Gillian Rose’s feminist geography reflects on this simultaneity. Rose writes of “paradoxical spaces” where every location is a complex of “historical, social, sexual, racial, and class positions”; requiring maps that are “multiple and intersecting, provisional, and shifting.”[9] This simultaneity is also present whenever an attempt is made at creating a “counterhegemonic […] utopian space in which women are liberated from the inferiorizing definitions of men”,[10] especially when ‘woman’ is seen as a female-embodied social subject that is based on its specific, emergent, and conflictual history.[11] Ultimately, empowered by its metaphoric possibilities, the City of Ladies remains a source of emancipatory potential for contesting definitions of gender through space.

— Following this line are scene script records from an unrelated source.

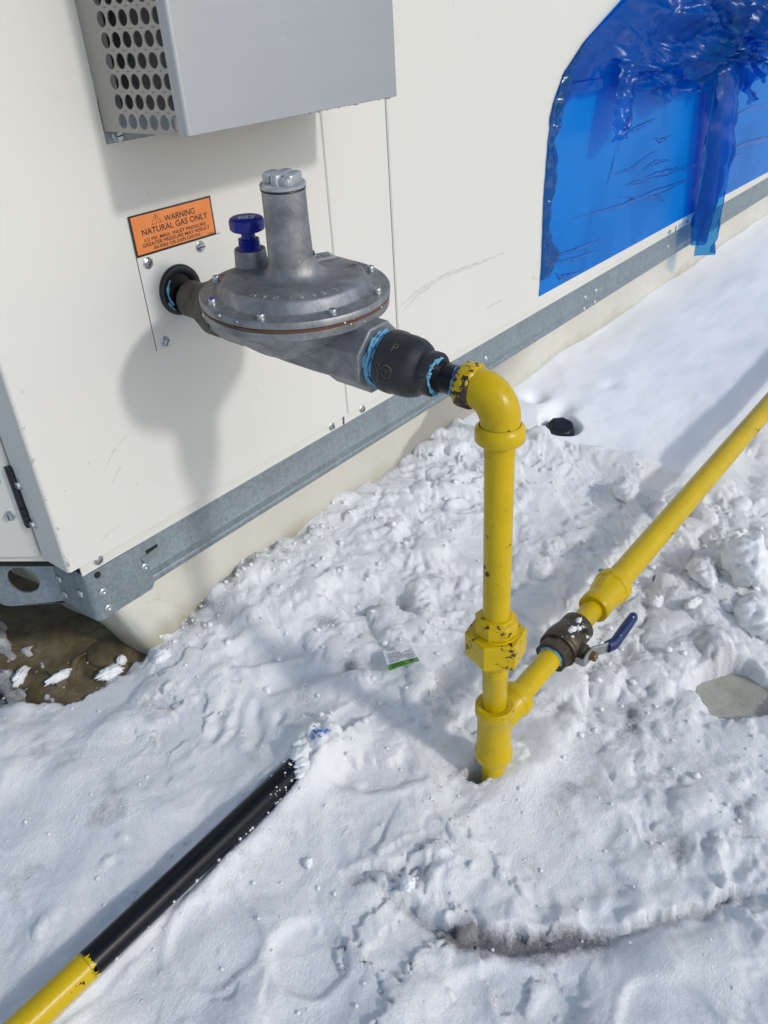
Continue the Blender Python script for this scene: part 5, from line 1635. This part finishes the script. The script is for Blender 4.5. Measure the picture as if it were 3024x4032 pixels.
obj('tee_branch', MB().lathe([(0, 0.0), (0.0176, 0.0), (0.0178, 0.0345), (0.0196, 0.0372), (0.0205, 0.0390), (0.0205, 0.0490), (0.0196, 0.0502), (0.0134, 0.0502)], (RX, RY, ZB), (1, 0, 0), 48), 'yellow_paint_clean', tee, sharp=45)
drips = MB()
for (an_, L_, w_) in ((214, 0.0035, 1.2), (238, 0.0014, 2.2), (262, 0.0050, 1.0), (285, 0.0012, 2.6), (304, 0.0026, 1.3)):
    a = rad(an_)
    drips.lathe([(0, 0.0008), (0.0010 * w_, 0.0003), (0.0010 * w_, -0.0008), (0.0008, -L_), (0, -L_ - 0.0006)], (RX + 0.0200 * math.cos(a), RY + 0.0200 * math.sin(a), 0.0818), (0, 0, 1), 8)
obj('paint_drips', drips, 'yellow_paint_clean', tee, sharp=80)
vl([(0, -0.07), (0.0128, -0.07), (0.0128, 0.010)], 'yellow_paint_clean', 'drip_leg')
def hx(prof, mat, name, parent=gas, seg=48, sharp=45, bev=0.0, **kw):
    return obj(name, MB().lathe(prof, (RX, RY, ZB), (1, 0, 0), seg, **kw), mat, parent, sharp=sharp, bev=bev)
hx([(0.0133, 0.045), (0.0133, 0.1275)], 'yellow_paint_clean', 'branch_pipe')
hx([(0.0133, 0.195), (0.0133, 0.2030), (0.0138, 0.2036), (0.0133, 0.2045), (0.0133, 0.2400)], 'yellow_paint_clean', 'branch_pipe')
coup = hx([(0.0134, 0.2340), (0.0188, 0.2340), (0.0200, 0.2352), (0.0202, 0.2470), (0.0196, 0.2500), (0.0188, 0.2530), (0.0190, 0.2580), (0.0205, 0.2650), (0.0222, 0.2720), (0.0228, 0.2790), (0.0222, 0.2830), (0.0240, 0.2845), (0.0245, 0.2860), (0.0245, 0.2965), (0.0236, 0.2985), (0.0168, 0.2985)], 'yellow_paint_clean', 'reducing_coupling', seg=64, wob=lambda th, t: 1 + (0.06 * max(0, math.cos(4 * th + 0.5)) ** 8 if 0.262 < t < 0.284 else 0))
smear('sealant_dab', 'pipe_dope', coup, [(RX + 0.298, RY + 0.017, ZB + 0.016), (RX + 0.299, RY + 0.022, ZB + 0.0135), (RX + 0.2985, RY + 0.0245, ZB + 0.010)], 0.0022, None, 0.6, 44)
hx([(0.0170, 0.295), (0.0170, 4.6)], 'yellow_paint_clean', 'supply_pipe', seg=56)

# ---- ball valve
valve = tag(empty('ball_valve', (RX + 0.16, RY, ZB)), 'weathered brass ball valve with a blue-gripped lever on the lower yellow pipe', 'ball valve')
hx([(0.0136, 0.1250), (0.0196, 0.1250), (0.0212, 0.1262), (0.0212, 0.1405), (0.0200, 0.1420)], 'weathered_brass', 'hex_end', valve, 8, 20, 0.0006, phase=0.1)
vb = hx([(0.0135, 0.1405), (0.0232, 0.1408), (0.0240, 0.1420), (0.0240, 0.1460), (0.0236, 0.1470), (0.0243, 0.1480), (0.0245, 0.1560), (0.0238, 0.1650), (0.0220, 0.1730), (0.0206, 0.1780), (0.0204, 0.1800), (0.0210, 0.1815), (0.0208, 0.1935), (0.0196, 0.1950), (0.0135, 0.1950)], 'weathered_brass', 'valve_body', valve, 56, 40)
def dope_x(s, r, a0, a1, th, mat, parent, seed):
    return smear('sealant_bead', mat, parent, [(RX + s, RY + r * math.cos(a), ZB + r * math.sin(a)) for a in np.linspace(a0, a1, 12)], th, None, 0.5, seed)
dope_x(0.1242, 0.0142, rad(-30), rad(200), 0.0011, 'pipe_dope', vb, 51)
dope_x(0.1252, 0.0150, rad(60), rad(200), 0.0009, 'dope_dark', vb, 52)
SXv = RX + 0.156
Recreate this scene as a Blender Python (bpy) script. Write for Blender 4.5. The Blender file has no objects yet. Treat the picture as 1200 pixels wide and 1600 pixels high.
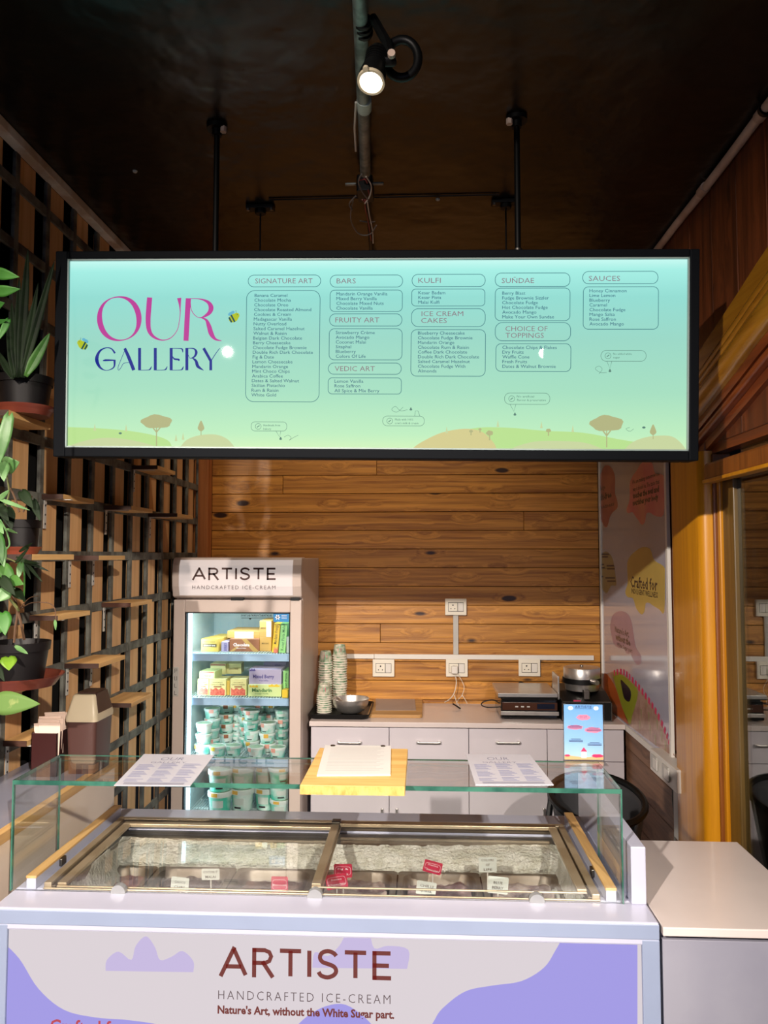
import bpy, bmesh, math, random
from mathutils import Vector, Matrix, noise

# ---------------------------------------------------------------- camera, world, lights, exposure
SC = bpy.context.scene
COL = SC.collection
R = math.radians
PITCH, YAW, FPX, EYE = R(3.24), R(2.86), 1200.0, 1.68
cam_d = bpy.data.cameras.new('camera')
cam = bpy.data.objects.new('camera', cam_d)
COL.objects.link(cam)
cam.location = (0, 0, EYE)
cam.rotation_euler = (R(90) + PITCH, 0, YAW)
cam_d.sensor_fit = 'VERTICAL'
cam_d.sensor_height = 24
cam_d.lens = 18
cam_d.clip_start = .02
SC.camera = cam

w = bpy.data.worlds.new('world')
SC.world = w
w.use_nodes = True
w.node_tree.nodes['Background'].inputs[0].default_value = (.60, .68, 1.0, 1)
w.node_tree.nodes['Background'].inputs[1].default_value = .62
SC.view_settings.view_transform = 'Standard'
SC.view_settings.look = 'None'
SC.view_settings.exposure = 0.0
SC.view_settings.gamma = 1
SC.view_settings.use_curve_mapping = False


def lamp(kind, name, loc, target, power, color, size=.05, spot=70, blend=.6, shape=None, size_y=None):
    d = bpy.data.lights.new(name, kind)
    d.energy = power
    d.color = color
    if kind == 'AREA':
        d.size = size
        if size_y:
            d.shape = 'RECTANGLE'
            d.size_y = size_y
    else:
        d.shadow_soft_size = size
    if kind == 'SPOT':
        d.spot_size = R(spot)
        d.spot_blend = blend
    o = bpy.data.objects.new(name, d)
    COL.objects.link(o)
    o.location = loc
    o.rotation_euler = (Vector(target) - Vector(loc)).to_track_quat('-Z', 'Y').to_euler()
    return o


WARM = (1.0, .80, .60)
NEUT = (1.0, .88, .76)
# two ceiling track spots of the shop behind the photographer, then an added freezer fill
lamp('SPOT', 'track_and_fill_spot', (-1.37, -1.5, 2.87), (.45, 2.9, .55), 900, NEUT, .035, 60, .85)
lamp('SPOT', 'track_and_fill_spot', (.99, -1.5, 2.84), (-1.0, 2.6, .5), 2000, NEUT, .035, 48, .85)
lamp('SPOT', 'track_and_fill_spot', (-.2, -.6, 2.86), (-.1, 1.6, .5), 26, NEUT, .035, 48, .8)  # added fill spot that brightens the freezer, not a known track lamp
# wall washers between sign and rear wall
for lx in (-.78, -.26, .16):
    lamp('SPOT', 'wall_washer_light', (lx, 3.15, 2.86), (lx, 4.2, 1.6), 13, WARM, .03, 95, .8)


def W(px, py, X=None, Y=None, Z=None):
    """a pixel of the photograph read onto a plane of the room"""
    f = Vector((-math.sin(YAW) * math.cos(PITCH), math.cos(YAW) * math.cos(PITCH), math.sin(PITCH)))
    r = Vector((math.cos(YAW), math.sin(YAW), 0))
    u = r.cross(f)
    d = f + r * ((px - 600) / FPX) - u * ((py - 800) / FPX)
    if X is not None:
        t = X / d.x
    elif Y is not None:
        t = Y / d.y
    else:
        t = (Z - EYE) / d.z
    return Vector((0, 0, EYE)) + d * t


class Plane:
    """a plane in the room: uv() reads a pixel of the photograph as a place on it"""
    def __init__(s, o, right, up):
        s.o, s.r, s.u = Vector(o), Vector(right).normalized(), Vector(up).normalized()
        s.n = s.r.cross(s.u)
        s.M = Matrix((( s.r.x, s.u.x, s.n.x, s.o.x), (s.r.y, s.u.y, s.n.y, s.o.y),
                      (s.r.z, s.u.z, s.n.z, s.o.z), (0, 0, 0, 1)))

    def uv(s, px, py):
        a = W(px, py, Y=1.0)
        c = Vector((0, 0, EYE))
        d = a - c
        t = (s.o - c).dot(s.n) / d.dot(s.n)
        q = c + d * t - s.o
        return (q.dot(s.r), q.dot(s.u))


# ---------------------------------------------------------------- materials
def lin(c):
    o = []
    for v in c[:3]:
        v /= 255.0
        o.append(v / 12.92 if v <= .04045 else ((v + .055) / 1.055) ** 2.4)
    return (*o, 1)


def newmat(name):
    m = bpy.data.materials.new(name)
    m.use_nodes = True
    nt = m.node_tree
    return m, nt, nt.nodes['Principled BSDF']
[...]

Shou Jie is a researcher, writer, and designer, whose work examines the relationships between narratives and spaces.

[1] Christine de Pizan, The Book of the City of Ladies, trans. Earl Jeffrey Richards (1405; New York: Persea, 1982).
[2] Ibid., 10-11.
[3] Leon Battista Alberti, On the Art of Building in Ten Books, trans. Joseph Rykwert (1452; Cambridge: MIT Press, 1988), 5 & 7.
[4] Susan Groag Bell, The Lost Tapestries of the City of Ladies: Christine de Pizan’s Renaissance Legacy (Oakland: University of California Press, 2004), 21.
[5] Christine de Pizan, City of Ladies, 12.
[6] Simone de Beauvoir, The Second Sex, trans. Constance Borde and Sheila Malovany-Chevallier (1949; New York: Vintage, 2011), 147.
[7] Christine de Pizan, City of Ladies, 16.
[8] Joan Kelly, “Early Feminist Theory and the Querelle des Femmes, 1400-1789,” Signs 8, no. 1 (Autumn 1982): 27.
[9] Gillian Rose, Feminism and Geography: The Limits of Geographical Knowledge (Cambridge: Polity Press, 1993), 150 & 155.
[10] Barbara Hooper, “Split at the Roots: A Critique of the Philosophical and Political Sources of Modern Planning Doctrine,” Frontiers 13, no. 1 (1992): 47.
[11] Teresa de Lauretis, “Upping the Anti [sic] in Feminist Theory,” in Figures of Resistance: Essays in Feminist Theory (Urbana: University of Illinois Press, 2007), 198.